## What to do
Repeat exactly each line of the data provided below.
☆ ☆ ☆ ☆
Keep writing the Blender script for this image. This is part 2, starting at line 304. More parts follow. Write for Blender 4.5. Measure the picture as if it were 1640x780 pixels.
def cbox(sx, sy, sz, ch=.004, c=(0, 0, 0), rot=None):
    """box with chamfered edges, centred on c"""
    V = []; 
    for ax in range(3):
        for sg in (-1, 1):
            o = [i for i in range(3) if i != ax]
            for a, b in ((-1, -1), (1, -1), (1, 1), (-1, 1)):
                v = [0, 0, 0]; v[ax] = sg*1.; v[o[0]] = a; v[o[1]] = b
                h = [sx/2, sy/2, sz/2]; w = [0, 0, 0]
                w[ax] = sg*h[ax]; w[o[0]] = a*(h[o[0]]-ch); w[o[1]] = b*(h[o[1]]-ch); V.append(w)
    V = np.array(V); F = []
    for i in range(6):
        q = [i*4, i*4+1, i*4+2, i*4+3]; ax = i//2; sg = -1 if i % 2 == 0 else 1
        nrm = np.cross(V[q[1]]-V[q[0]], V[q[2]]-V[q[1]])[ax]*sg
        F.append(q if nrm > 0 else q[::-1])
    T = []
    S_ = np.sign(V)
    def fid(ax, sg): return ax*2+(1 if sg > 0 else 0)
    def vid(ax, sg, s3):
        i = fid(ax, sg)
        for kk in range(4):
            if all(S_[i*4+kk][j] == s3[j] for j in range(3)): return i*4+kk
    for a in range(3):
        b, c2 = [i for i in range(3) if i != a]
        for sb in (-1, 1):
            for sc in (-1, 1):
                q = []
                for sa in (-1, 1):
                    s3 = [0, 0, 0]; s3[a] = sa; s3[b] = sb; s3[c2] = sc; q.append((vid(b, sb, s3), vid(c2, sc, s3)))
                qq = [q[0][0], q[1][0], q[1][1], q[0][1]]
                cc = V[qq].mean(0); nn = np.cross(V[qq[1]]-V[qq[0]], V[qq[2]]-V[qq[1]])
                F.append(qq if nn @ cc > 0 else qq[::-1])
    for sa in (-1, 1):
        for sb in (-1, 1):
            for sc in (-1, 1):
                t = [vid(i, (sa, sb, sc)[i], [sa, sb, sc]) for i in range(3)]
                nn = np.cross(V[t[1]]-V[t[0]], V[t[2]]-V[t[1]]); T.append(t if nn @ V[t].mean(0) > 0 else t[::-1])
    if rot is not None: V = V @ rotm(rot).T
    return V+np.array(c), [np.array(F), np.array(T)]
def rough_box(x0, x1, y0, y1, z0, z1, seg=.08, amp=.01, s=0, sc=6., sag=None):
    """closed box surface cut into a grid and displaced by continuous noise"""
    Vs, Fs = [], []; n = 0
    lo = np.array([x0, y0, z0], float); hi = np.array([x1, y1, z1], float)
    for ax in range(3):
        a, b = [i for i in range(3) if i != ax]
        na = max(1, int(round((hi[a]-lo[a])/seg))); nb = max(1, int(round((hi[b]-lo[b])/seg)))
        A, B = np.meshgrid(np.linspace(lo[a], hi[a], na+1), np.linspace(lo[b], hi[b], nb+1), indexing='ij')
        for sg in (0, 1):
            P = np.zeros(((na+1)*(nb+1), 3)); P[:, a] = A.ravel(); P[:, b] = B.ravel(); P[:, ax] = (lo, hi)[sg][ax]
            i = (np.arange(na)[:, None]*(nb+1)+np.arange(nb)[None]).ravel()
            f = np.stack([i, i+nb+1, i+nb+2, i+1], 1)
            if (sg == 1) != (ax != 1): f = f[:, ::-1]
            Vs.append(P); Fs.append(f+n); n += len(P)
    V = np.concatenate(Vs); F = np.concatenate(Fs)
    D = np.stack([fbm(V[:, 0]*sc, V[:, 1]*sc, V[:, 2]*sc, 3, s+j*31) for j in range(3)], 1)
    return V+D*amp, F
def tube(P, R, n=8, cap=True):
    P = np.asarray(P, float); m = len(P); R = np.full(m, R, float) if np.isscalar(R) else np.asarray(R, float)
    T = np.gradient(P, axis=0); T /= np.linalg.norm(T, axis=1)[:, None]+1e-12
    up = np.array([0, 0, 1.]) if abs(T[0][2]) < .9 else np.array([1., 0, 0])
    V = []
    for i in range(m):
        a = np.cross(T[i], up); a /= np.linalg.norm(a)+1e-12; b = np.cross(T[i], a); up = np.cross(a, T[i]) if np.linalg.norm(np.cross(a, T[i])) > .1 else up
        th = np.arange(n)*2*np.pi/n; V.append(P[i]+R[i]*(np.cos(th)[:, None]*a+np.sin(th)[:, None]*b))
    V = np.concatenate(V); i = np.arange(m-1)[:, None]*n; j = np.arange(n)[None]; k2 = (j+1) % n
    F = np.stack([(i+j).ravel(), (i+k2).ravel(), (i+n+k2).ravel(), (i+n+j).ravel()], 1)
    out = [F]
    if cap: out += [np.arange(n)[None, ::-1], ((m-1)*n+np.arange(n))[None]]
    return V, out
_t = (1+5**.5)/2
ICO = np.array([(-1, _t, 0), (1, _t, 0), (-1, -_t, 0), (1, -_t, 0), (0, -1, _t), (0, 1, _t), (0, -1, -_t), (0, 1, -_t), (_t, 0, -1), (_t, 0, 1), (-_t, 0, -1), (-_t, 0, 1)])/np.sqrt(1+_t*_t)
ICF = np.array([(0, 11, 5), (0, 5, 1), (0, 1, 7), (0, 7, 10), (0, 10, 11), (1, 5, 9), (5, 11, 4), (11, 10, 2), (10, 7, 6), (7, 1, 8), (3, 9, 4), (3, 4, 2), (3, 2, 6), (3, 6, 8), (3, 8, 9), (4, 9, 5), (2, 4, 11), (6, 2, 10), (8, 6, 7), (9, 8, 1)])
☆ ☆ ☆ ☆
## Exercise output
Keep writing the Blender script for this image. This is part 2, starting at line 304. More parts follow. Write for Blender 4.5. Measure the picture as if it were 1640x780 pixels.
def cbox(sx, sy, sz, ch=.004, c=(0, 0, 0), rot=None):
    """box with chamfered edges, centred on c"""
    V = []; 
    for ax in range(3):
        for sg in (-1, 1):
            o = [i for i in range(3) if i != ax]
            for a, b in ((-1, -1), (1, -1), (1, 1), (-1, 1)):
                v = [0, 0, 0]; v[ax] = sg*1.; v[o[0]] = a; v[o[1]] = b
                h = [sx/2, sy/2, sz/2]; w = [0, 0, 0]
                w[ax] = sg*h[ax]; w[o[0]] = a*(h[o[0]]-ch); w[o[1]] = b*(h[o[1]]-ch); V.append(w)
    V = np.array(V); F = []
    for i in range(6):
        q = [i*4, i*4+1, i*4+2, i*4+3]; ax = i//2; sg = -1 if i % 2 == 0 else 1
        nrm = np.cross(V[q[1]]-V[q[0]], V[q[2]]-V[q[1]])[ax]*sg
        F.append(q if nrm > 0 else q[::-1])
    T = []
    S_ = np.sign(V)
    def fid(ax, sg): return ax*2+(1 if sg > 0 else 0)
    def vid(ax, sg, s3):
        i = fid(ax, sg)
        for kk in range(4):
            if all(S_[i*4+kk][j] == s3[j] for j in range(3)): return i*4+kk
    for a in range(3):
        b, c2 = [i for i in range(3) if i != a]
        for sb in (-1, 1):
            for sc in (-1, 1):
                q = []
                for sa in (-1, 1):
                    s3 = [0, 0, 0]; s3[a] = sa; s3[b] = sb; s3[c2] = sc; q.append((vid(b, sb, s3), vid(c2, sc, s3)))
                qq = [q[0][0], q[1][0], q[1][1], q[0][1]]
                cc = V[qq].mean(0); nn = np.cross(V[qq[1]]-V[qq[0]], V[qq[2]]-V[qq[1]])
                F.append(qq if nn @ cc > 0 else qq[::-1])
    for sa in (-1, 1):
        for sb in (-1, 1):
            for sc in (-1, 1):
                t = [vid(i, (sa, sb, sc)[i], [sa, sb, sc]) for i in range(3)]
                nn = np.cross(V[t[1]]-V[t[0]], V[t[2]]-V[t[1]]); T.append(t if nn @ V[t].mean(0) > 0 else t[::-1])
    if rot is not None: V = V @ rotm(rot).T
    return V+np.array(c), [np.array(F), np.array(T)]
def rough_box(x0, x1, y0, y1, z0, z1, seg=.08, amp=.01, s=0, sc=6., sag=None):
    """closed box surface cut into a grid and displaced by continuous noise"""
    Vs, Fs = [], []; n = 0
    lo = np.array([x0, y0, z0], float); hi = np.array([x1, y1, z1], float)
    for ax in range(3):
        a, b = [i for i in range(3) if i != ax]
        na = max(1, int(round((hi[a]-lo[a])/seg))); nb = max(1, int(round((hi[b]-lo[b])/seg)))
        A, B = np.meshgrid(np.linspace(lo[a], hi[a], na+1), np.linspace(lo[b], hi[b], nb+1), indexing='ij')
        for sg in (0, 1):
            P = np.zeros(((na+1)*(nb+1), 3)); P[:, a] = A.ravel(); P[:, b] = B.ravel(); P[:, ax] = (lo, hi)[sg][ax]
            i = (np.arange(na)[:, None]*(nb+1)+np.arange(nb)[None]).ravel()
            f = np.stack([i, i+nb+1, i+nb+2, i+1], 1)
            if (sg == 1) != (ax != 1): f = f[:, ::-1]
            Vs.append(P); Fs.append(f+n); n += len(P)
    V = np.concatenate(Vs); F = np.concatenate(Fs)
    D = np.stack([fbm(V[:, 0]*sc, V[:, 1]*sc, V[:, 2]*sc, 3, s+j*31) for j in range(3)], 1)
    return V+D*amp, F
def tube(P, R, n=8, cap=True):
    P = np.asarray(P, float); m = len(P); R = np.full(m, R, float) if np.isscalar(R) else np.asarray(R, float)
    T = np.gradient(P, axis=0); T /= np.linalg.norm(T, axis=1)[:, None]+1e-12
    up = np.array([0, 0, 1.]) if abs(T[0][2]) < .9 else np.array([1., 0, 0])
    V = []
    for i in range(m):
        a = np.cross(T[i], up); a /= np.linalg.norm(a)+1e-12; b = np.cross(T[i], a); up = np.cross(a, T[i]) if np.linalg.norm(np.cross(a, T[i])) > .1 else up
        th = np.arange(n)*2*np.pi/n; V.append(P[i]+R[i]*(np.cos(th)[:, None]*a+np.sin(th)[:, None]*b))
    V = np.concatenate(V); i = np.arange(m-1)[:, None]*n; j = np.arange(n)[None]; k2 = (j+1) % n
    F = np.stack([(i+j).ravel(), (i+k2).ravel(), (i+n+k2).ravel(), (i+n+j).ravel()], 1)
    out = [F]
    if cap: out += [np.arange(n)[None, ::-1], ((m-1)*n+np.arange(n))[None]]
    return V, out
_t = (1+5**.5)/2
ICO = np.array([(-1, _t, 0), (1, _t, 0), (-1, -_t, 0), (1, -_t, 0), (0, -1, _t), (0, 1, _t), (0, -1, -_t), (0, 1, -_t), (_t, 0, -1), (_t, 0, 1), (-_t, 0, -1), (-_t, 0, 1)])/np.sqrt(1+_t*_t)
ICF = np.array([(0, 11, 5), (0, 5, 1), (0, 1, 7), (0, 7, 10), (0, 10, 11), (1, 5, 9), (5, 11, 4), (11, 10, 2), (10, 7, 6), (7, 1, 8), (3, 9, 4), (3, 4, 2), (3, 2, 6), (3, 6, 8), (3, 8, 9), (4, 9, 5), (2, 4, 11), (6, 2, 10), (8, 6, 7), (9, 8, 1)])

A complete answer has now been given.